When I was young, I didn’t have many friends. Until about halfway through my first year of high school, in any given year, there were only about three people in my life that I felt close to who were not members of my family. As I have grown and become better at making friends, my circle of intimate, non-familial relationships has widened. While this personal and interpersonal growth has been wonderful, I have still felt a certain sense of loneliness. Although my friend group expanded, I still felt that I was unique amongst my peers—included, but different. That was, at least, until I met my friend Kathleen.

Kathleen and I were put on the same floor of West Hall our first year. When I first mentioned to my floor that I was autistic—over a meal I believe, which is typically when the whole autism thing comes to light—Kathleen spoke up and said that she too was autistic. What followed was, and I hope continues to be, a wonderful friendship.

Kathleen wears the same thing every day: a dress or skirt, a T-shirt, and a vest. A chain hang around her neck, attached to which is the face of a strapless watch and a small, simple cross, all of which is overlaid with a lanyard, onto which she has attached her OneCard. Around her wrists is a collection of bands and bracelets, which are mostly made of paper. Often times when she is thinking, she will use one hand to twirl a bracelet around the other. I do not believe that she has ever once purposefully looked me the eye; when she listens to you speak her eyes are often focused on your right ear, or looking into the middle distance. This is not to say that she is not a good listener. One does not need their eyes to hear.

When eating, Kathleen prefers simple foods. At the dining hall, she will often have only two or three foods on her plate, all separated so as not to touch each other. When she can, she walks barefoot, which she has been reprimanded for several times while on campus. When writing essays she much prefers a typewriter to a computer because the computer screen hurts her eyes.
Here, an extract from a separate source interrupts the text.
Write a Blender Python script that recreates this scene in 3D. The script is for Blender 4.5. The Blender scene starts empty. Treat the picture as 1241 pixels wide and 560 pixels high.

And when talking with others, she often asks for statements to be rephrased, having possibly missed a joke or the use of sarcasm. She is, in general and in particular, quite an autistic person.

For much of our lives, both she and I have faced adversity because of traits like these. Being told that we are ungrateful because we can only eat certain foods. Being told that we are inflexible because we hold to routines and patterns. Being told to “get over it” when someone touches us and scares us. When alone, these are often the traits that isolate us and make things difficult for us. But when we are together, we revel in these commonalities.

We once had a long conversation about food and our complicated relationship with it. One of us mentioned fruit salad, and we were both overjoyed to find that we could both tell when the fruits had and had not been touching each other and mixing together. We also discovered that it bothered both of us very much when they did. The moment was very particular, very specific, but we made a special kind of connection because of it. Like many other experiences that we would later identity, neither of us had ever met another person who understood that very particular discomfort, that very particular experience and finding some who did understand was like finding one’s parent or guardian in a crowded mall: the relief of a familiar face in a sea of the strange and unknown. Finally, we had each found another person that understood us. Perhaps not entirely (we are by no means the same person), but in a way that no one else did.

Our friendship has quickly grown over the past year and I hope it will continue to grow beyond that. Her presence in my life has highlighted to me the importance of community—and especially autistic community—in my life. To share in a set of common experiences, universal to us and yet incomprehensible to others, has made navigating this neurotypical world a whole lot easier. I can only hope our little community of two will continue to grow—the more the merrier.